L'un, publié en octobre 2006 par le tribunal indépendant Indian People Tribunal on Environment and Human Rights (IPT), affirme qu'une cinquantaine d'opposants auraient été arrêtés, blessés et emprisonnés depuis 2004. Pour faire taire les opposants ou obtenir le consentement des populations, on aurait eu recours à des raids policiers ainsi qu'à de l'intimidation, du harcèlement, des menaces et même des mises en état d'ébriété ! Les autorités locales auraient saoûlé des villageois pour obtenir leur signature. À Kucheipadar, le village qui a résisté, le militant Deba Ranjan, membre du PSSP, un groupe local voué à la protection des ressources naturelles, explique qu'il ne peut plus quitter son village pour assister à des assemblées publiques car la police a un mandat d'arrêt contre lui.

"Nous sommes 700 dans cette situation, dit-il aux AFFAIRES. Les accusations sont variées : incendie criminel, vol, tentative de meurtre, c'est leur tactique pour nous neutraliser."
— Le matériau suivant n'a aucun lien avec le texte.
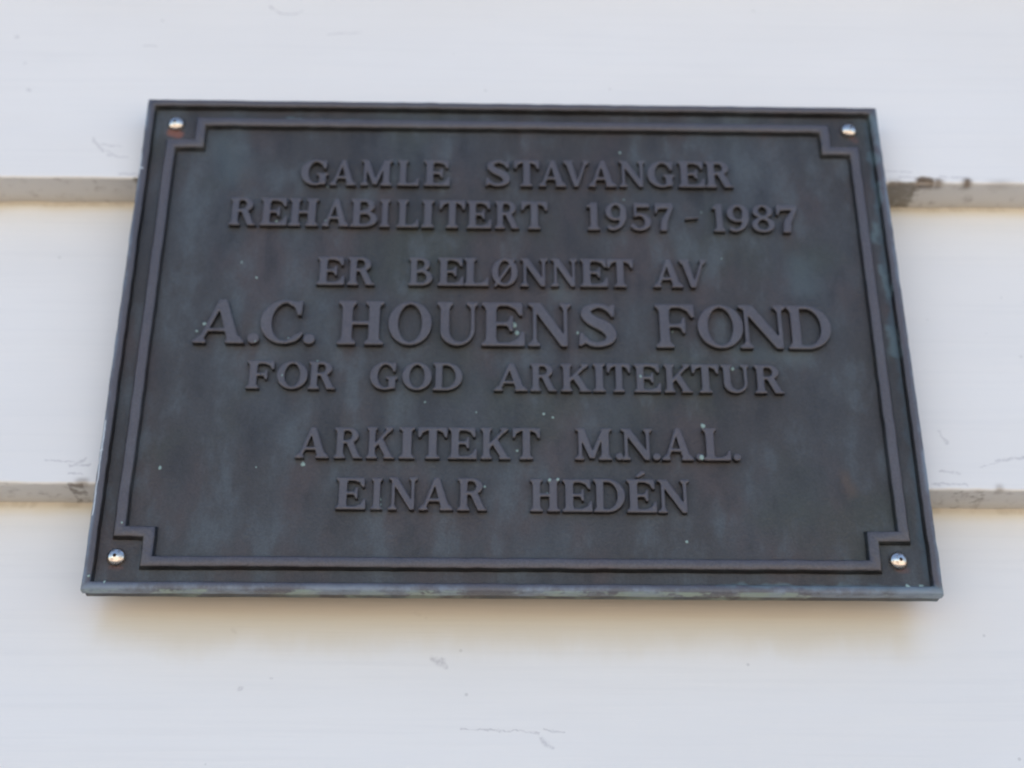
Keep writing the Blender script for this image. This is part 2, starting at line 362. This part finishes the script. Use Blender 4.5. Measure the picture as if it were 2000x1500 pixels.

Les rapports soulèvent aussi la question du bail minier. Un document qui serait inconstitutionnel puisque le site est situé sur des terres tribales protégées. Tant le rapport de l'IPT que celui de l'Assemblée législative de l'Orissa dénoncent le fait que l'étude d'impact environnemental du projet réalisée en 1995 n'ait jamais été rendue publique. Qui plus est, les autorisations gouvernementales obtenues sur la base de ce rapport n'étaient valides que pour cinq ans, si bien que UAIL serait en situation d'illégalité en ayant débuté les travaux de construction en 2005.